A view is also a perspective, as in this is how I see things.
This is my first blog. I've been a writer and had several careers besides that, currently as a realtor in the Berkshires. I've lived in a number of places and traveled to more. I've observed a lot, and now that I'm a woman of a certain age, I want to share my perspective. So, this blog will be about how I see things, an interior monologue inspired by something outside myself. That might be a scene, breathtaking or otherwise: a building, a room, an object, a person, an interaction, a photo, or something I’ve read. Or nothing: a random thought that sticks.
So, back to my porch. In warm weather, this is my favorite place to experience the flow of thought. My home office seems to demand a different sort of productivity, and that demand often blocks me. The porch demands nothing. It is the intermediary between exterior and interior space, between what's going on out there, and what's going on inside. It allows the mind to wander gently, of its own accord. It's not meditation, but it is meditative.
Today, on my porch, it is a waning September afternoon. The sunlight at this hour casts a golden glow on the still-green-but-beginning-to-be-bright-tipped leaves on the mountainside to the east. As their fathers look on, two small boys ride their bikes, equipped with training wheels, across the little-traveled street, into the neighbor’s pile of leaves. I'm sure a view of children playing is repeated in many places, but it makes me grateful that it exists and that I exist and have the ability to see it.
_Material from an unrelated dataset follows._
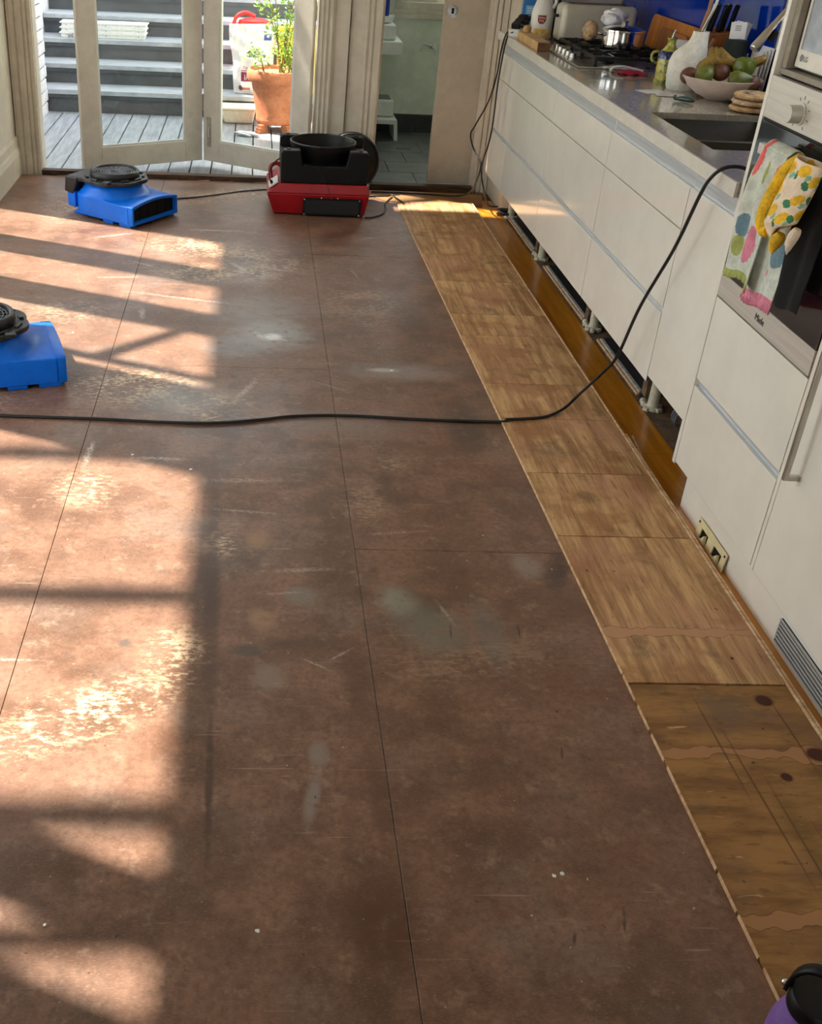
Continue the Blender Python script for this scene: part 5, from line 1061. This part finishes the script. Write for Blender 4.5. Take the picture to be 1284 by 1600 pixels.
# ================================================================== OUTSIDE ON THE DECK AND STAIRS
SY = [8.74 + .275 * k for k in range(NS)]; SZ = [.137 + .1475 * k for k in range(NS)]
for k in range(3):
    z0 = SZ[2] + .001 + k * .0375; lid = .003 * (k % 2)
    f = thing('foam_tray', '%s of the three long white foam trays stacked on the stairs' % ('bottom', 'middle', 'top')[k], 'foam tray', (-1.22, SY[2] + .10, z0), group='stacked foam trays')
    MB().hexa([(-1.545 + .004 * k, SY[2] + .02, z0), (-.885 + .006 * k, SY[2] + .04, z0), (-.885 + .006 * k, SY[2] + .21, z0), (-1.545 + .004 * k, SY[2] + .19, z0), (-1.545 + .004 * k, SY[2] + .018, z0 + .030), (-.885 + .006 * k, SY[2] + .038, z0 + .030), (-.885 + .006 * k, SY[2] + .212, z0 + .030), (-1.545 + .004 * k, SY[2] + .192, z0 + .030)]).build('tray', 'foam', f, bevel=.002)
    MB().hexa([(-1.560 + .004 * k, SY[2] + .010, z0 + .0302), (-.872 + .006 * k, SY[2] + .030, z0 + .0302), (-.872 + .006 * k, SY[2] + .22, z0 + .0302), (-1.560 + .004 * k, SY[2] + .20, z0 + .0302), (-1.560 + .004 * k, SY[2] + .010, z0 + .0366), (-.872 + .006 * k, SY[2] + .030, z0 + .0366), (-.872 + .006 * k, SY[2] + .22, z0 + .0366), (-1.560 + .004 * k, SY[2] + .20, z0 + .0366)]).build('flange', 'foam', f, bevel=.001)
    for x in (-1.50, -1.19, -.93): MB().lathe([(.004, 0), (.004, .0008), (.001, .0008)], (0, 0, 0), 8).xf(Matrix.Translation((x, SY[2] + .018 + (x + 1.545) * .0303, z0 + .018)) @ Matrix.Rotation(PI / 2, 4, 'X')).build('pin_hole', 'print_grey', f)
    if k == 0: text('JoE n', .034, 'ink', f, face_m((-1.455, SY[2] + .0195, z0 + .015), (1, .03, 0), (0, 0, 1)))
# pet food bag on the first tread
pf = thing('pet_food_bag', 'white pet food bag with maroon panel standing on the bottom stair', 'bag', (-.02, 8.84, SZ[0]))
def bagpt(u, v, s_):
    w = lerp(.150, .178, sstep(0, 1, v)) + .006 * math.sin(v * 9); x = -.012 + (u - .5) * 2 * w + .012 * math.sin(v * 3 + 1) * (1 - v); d = .055 * (1 - abs(2 * u - 1) ** 3) * (1 - v ** 3) * (.6 + .4 * sstep(0, .1, v))
    cr = .007 * math.sin(u * 9 + v * 17) * math.sin(v * 11 + 2 * u) + .005 * math.sin(u * 23 - v * 13)
    return (x, 8.855 - s_ * (d + .003) + cr * (1 if s_ > 0 else .5), SZ[0] + .003 + v * .492 + .012 * u * v)
def bagmat(u, v):
    if .30 < v < .305: pass
    if .74 < u < .90 and .78 < v < .86: return 1
    if .40 < u < .80 and .535 < v < .575: return 1
    if .20 < u < .60 and .185 < v < .330: return 2
    if .20 < u < .44 and .335 < v < .352: return 2
    if .24 < u < .42 and .06 < v < .10: return 3
    if (u - .18) ** 2 * .5 + (v - .085) ** 2 < .0014: return 4
    return 0
bg_ = MB().grid(lambda u, v: bagpt(u, v, 1), 60, 80, bagmat).build('front_panel', ['bag_white', 'bag_blue', 'bag_maroon', 'bag_orange', 'bag_brown'], pf, smooth=True, fix=False, ang=60)
MB().grid(lambda u, v: bagpt(u, v, -1), 24, 30).build('back_panel', 'bag_white', pf, smooth=True, fix=False, ang=60)
def on_bag(u, v, e=.004): p = bagpt(u, v, 1); return Vector((p[0], p[1] - e, p[2]))
text('i/d', .062, 'bag_white', pf, face_m(on_bag(.37, .25, .006), (1, 0, 0), (0, 0, 1)))
text('Digestive', .026, 'bag_maroon', pf, face_m(on_bag(.40, .385, .006), (1, 0, -.1), (.1, 0, 1)))
text('5 kg', .022, 'print_grey', pf, face_m(on_bag(.60, .615, .005), (1, 0, 0), (0, 0, 1)))
text('PRESCRIPTION', .016, 'bag_white', pf, face_m(on_bag(.60, .553, .005), (1, 0, 0), (0, 0, 1)))
MB().lathe([(.011, 0), (.011, .001), (.001, .001)], (0, 0, 0), 14).xf(Matrix.Translation(on_bag(.82, .832, .003)) @ Matrix.Rotation(PI / 2, 4, 'X')).build('emblem_mark', 'bag_white', pf)
# red and yellow cans
rc = thing('red_can', 'red plastic watering can behind the white bag on the stairs', 'watering can', (-.01, 9.16, SZ[1]))
MB().lathe([(.125, 0), (.13, .01), (.132, .30), (.120, .345), (.07, .36), (.001, .36)], (-.005, 9.165, SZ[1] + .001), 28, 1.0, .78).build('can_body', 'can_red', rc, smooth=True, ang=50)
MB().tube(curve([(-.125, 9.15, SZ[1] + .20), (-.165, 9.14, SZ[1] + .27), (-.15, 9.14, SZ[1] + .36), (-.08, 9.15, SZ[1] + .40), (.0, 9.16, SZ[1] + .375)], 6), .014, 10).build('handle', 'can_red', rc, smooth=True)
yc_ = thing('yellow_can', 'tall yellow plastic container behind the terracotta pot', 'container', (.33, 8.86, SZ[0]))
B(.178, .470, 8.80, 8.955, SZ[0] + .001, SZ[0] + .50).build('container_body', 'can_yellow', yc_, bevel=.03, seg=4)
MB().lathe([(.03, 0), (.03, .03), (.001, .03)], (.36, 8.88, SZ[0] + .501), 18).build('cap', 'can_yellow', yc_, smooth=True)
B(.32, .43, 8.797, 8.7995, SZ[0] + .30, SZ[0] + .42).build('label', 'bag_orange', yc_)
# cream foam box on the deck
cb = thing('cream_foam_box', 'cream foam box lid lying on the deck beside the pot', 'box', (-.08, 8.58, -.03))
MB().hexa([(-.215, 8.52, -.0295), (.0, 8.52, -.0295), (.0, 8.655, -.0295), (-.215, 8.655, -.0295), (-.262, 8.48, .075), (.02, 8.48, .075), (.02, 8.69, .075), (-.262, 8.69, .075)]).build('box', 'cream_foam', cb, bevel=.02, seg=3)
B(-.268, .025, 8.475, 8.695, .0755, .092).build('lid_rim', 'cream_foam', cb, bevel=.006)
# rag
rg = tag(crumple((0, 0, .018), (.085, .035, .017), amp=.35, seed=33, n=30, m=14).build('white_rag', 'paper', smooth=True, ang=60, weld=True), 'twisted white rag lying on the deck', 'rag'); rg.location = (-.045, 8.08, -.028); rg.rotation_euler = (0, 0, -.25)
db = thing('glass_dish', 'small clear dish beside the pot at the door edge', 'dish', (.33, 7.93, -.03))
MB().lathe([(.05, 0), (.06, .02), (.066, .055), (.062, .056), (.055, .02), (.001, .006)], (.33, 7.93, -.0295), 28).build('dish', 'film', db, smooth=True)
# terracotta pot with feet and plant
PX, PY = .170, 8.33; PZ = .028
po = thing('terracotta_pot', 'large terracotta pot on clay feet with a leafy young plant', 'pot', (PX, PY, -.03))
MB().lathe([(.140, 0), (.147, .006), (.150, .035), (.146, .042), (.186, .285), (.190, .292), (.214, .296), (.222, .312), (.222, .350), (.212, .372), (.200, .374), (.192, .36), (.188, .345)], (PX, PY, PZ), 56, cap=False).build('pot_body', 'terracotta', po, smooth=True, ang=50)
MB().lathe([(.140, .001), (.001, .001)], (PX, PY, PZ), 40, cap=False).build('pot_base', 'terracotta', po)
MB().grid(lambda u, v: (PX + .188 * v * math.cos(u * 2 * PI), PY + .188 * v * math.sin(u * 2 * PI), PZ + .345 + .008 * math.sin(9 * u * 2 * PI) * v * (1 - v)), 40, 8).build('mulch', 'soil', po, smooth=True, weld=True)
for an in (-2.35, -.95, .6, 2.2):
    f = MB().box(-.025, .025, -.045, .045, 0, .018).box(-.025, .025, -.038, .045, .018, .038).box(-.025, .025, -.028, .045, .038, .0575).xf(Matrix.Translation((PX + .145 * math.cos(an), PY + .145 * math.sin(an), -.0297)) @ Matrix.Rotation(an + PI / 2, 4, 'Z')).build('clay_foot', 'terracotta', po, bevel=.003)
stems = []; m = MB(); rnd = random.Random(11)
heads = [((.02, .02), (-.06, .0, .62)), ((.03, -.01), (.02, .05, .75)), ((.04, .0), (.10, -.04, .70)), ((.05, .02), (.16, .05, .55)), ((.03, .0), (-.13, -.05, .58)), ((.05, -.02), (.07, -.06, .42)), ((.08, -.05), (.11, -.08, .22)), ((-.09, -.08), (-.10, -.09, .16)), ((.04, .03), (-.2, .02, .50))]
for (b, e) in heads:
    p0 = Vector((PX + b[0], PY + b[1], PZ + .34)); p2 = p0 + Vector(e); p1 = p0.lerp(p2, .5) + Vector((rnd.uniform(-.03, .03), rnd.uniform(-.03, .03), .05))
    c_ = curve([p0, p1, p2], 8); n_ = len(c_); m.tube(c_, [lerp(.0055, .0015, i / n_) for i in range(n_)], 6); stems.append(c_)
m.build('stems', 'twig', po, smooth=True)
m = MB()
for c_ in stems:
    for i in range(3, len(c_)):
        for k in range(5 if i > 5 else 3):
            p = Vector(c_[i]) + Vector((rnd.gauss(0, .03), rnd.gauss(0, .03), rnd.gauss(0, .03))); d_ = Vector((rnd.gauss(0, 1), rnd.gauss(0, 1), rnd.gauss(0, .6))).normalized(); sd = d_.cross(Vector((0, 0, 1)) + Vector((rnd.gauss(0, .5), rnd.gauss(0, .5), 0))).normalized(); L = rnd.uniform(.025, .05)
            up_ = sd.cross(d_) * L * .15
            m.add([p, p + d_ * L * .5 + sd * L * .27 - up_, p + d_ * L, p + d_ * L * .5 - sd * L * .27 - up_, p + d_ * L * .5 + up_ * .3], [(0, 1, 4), (1, 2, 4), (2, 3, 4), (3, 0, 4)])
for k in range(150):
    a = rnd.uniform(0, 6.28); r = abs(rnd.gauss(0, .055)); p = Vector((PX + .09 + r * math.cos(a), PY - .06 + r * math.sin(a), PZ + .36 + rnd.uniform(0, .17)))
    d_ = Vector((rnd.gauss(0, 1), rnd.gauss(0, 1), rnd.gauss(.3, .6))).normalized(); sd = d_.cross(Vector((.2, .1, 1))).normalized(); L = rnd.uniform(.02, .042); up_ = sd.cross(d_) * L * .15
    m.add([p, p + d_ * L * .5 + sd * L * .27 - up_, p + d_ * L, p + d_ * L * .5 - sd * L * .27 - up_, p + d_ * L * .5 + up_ * .3], [(0, 1, 4), (1, 2, 4), (2, 3, 4), (3, 0, 4)])
o = m.build('foliage', 'leaf', po, smooth=True, fix=False); o['kind'] = 'stuff'

# crumbs and flakes on the hardboard ------------------------------------
rnd = random.Random(5); flakes = ((-.42, 1.16, 'pale washer shaped flake on the sunlit hardboard at the lower left'), (-.335, 1.245, 'short yellowish wood scrap on the hardboard'), (.04, 1.235, 'white paint flake on the dark hardboard'), (.60, 1.36, 'left of two white paint flakes near the plywood edge'), (.617, 1.365, 'right of two white paint flakes near the plywood edge'), (-.17, 2.93, 'white paint flake at the edge of the light'), (-.36, 3.02, 'white chip on the hardboard near the cord'), (.55, 3.755, 'white plaster crumb at the end of a chalky scuff'), (-.70, 4.05, 'white chip beside the left air mover'))
for x, y, lb in flakes:
    n_ = rnd.randint(5, 7); r0 = rnd.uniform(.004, .008)
    q = [(x + r0 * rnd.uniform(.6, 1.3) * math.cos(2 * PI * k / n_), y + r0 * rnd.uniform(.6, 1.2) * math.sin(2 * PI * k / n_)) for k in range(n_)]
    tag(MB().prism(q, .0002, .002).build('paint_flake', 'foam'), lb, 'flake', 'flakes on the floor')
The Berkshires are a sublimely scenic place, and, several times a day, usually when driving (as a realtor I do a lot of that), I see or otherwise experience something that inspires gratitude. But, it also happens in when I'm riding the New York City subway, looking at the vast diversity of people, struck by the incredible variety of lives and perspectives and experiences around me.
There's so much we take for granted in life, and that's dangerous, because it cuts us off from life and others. Gratitude is a means of connection.
A few years ago, I was finishing writing a book. It was big book, and its research, writing, and photo sourcing took a long time. The publisher’s advance had run out, and, though I had my real estate license and was doing magazine writing and editing, the book had a deadline, which had already been extended, so it demanded virtually all of my time and attention. I made very little money that year, and times were tough, but I got through it. When the book was finished, I turned my full attention to selling real estate, and my income took a turn for the better. This painful experience taught me to appreciate the basics so many of us take for granted — work that provides a decent living, food on the table, reliable health care, a safe place to live, a roof over our heads. It also taught me to feel compassion for those who don't have those things.
As a realtor, my sales range from homes priced below $200,000 to multi-million-dollar properties. The vast majority of my clients throughout that wide price range have worked most of their lives. For every one of them, buying or selling a home represents a new chapter in life. For every one of them, that home is, or was, an everyday luxury, a place to be private or to socialize, a place to be enjoyed.
Mine may not be the grandest porch, an OMG porch, but I know how much of a luxury it is.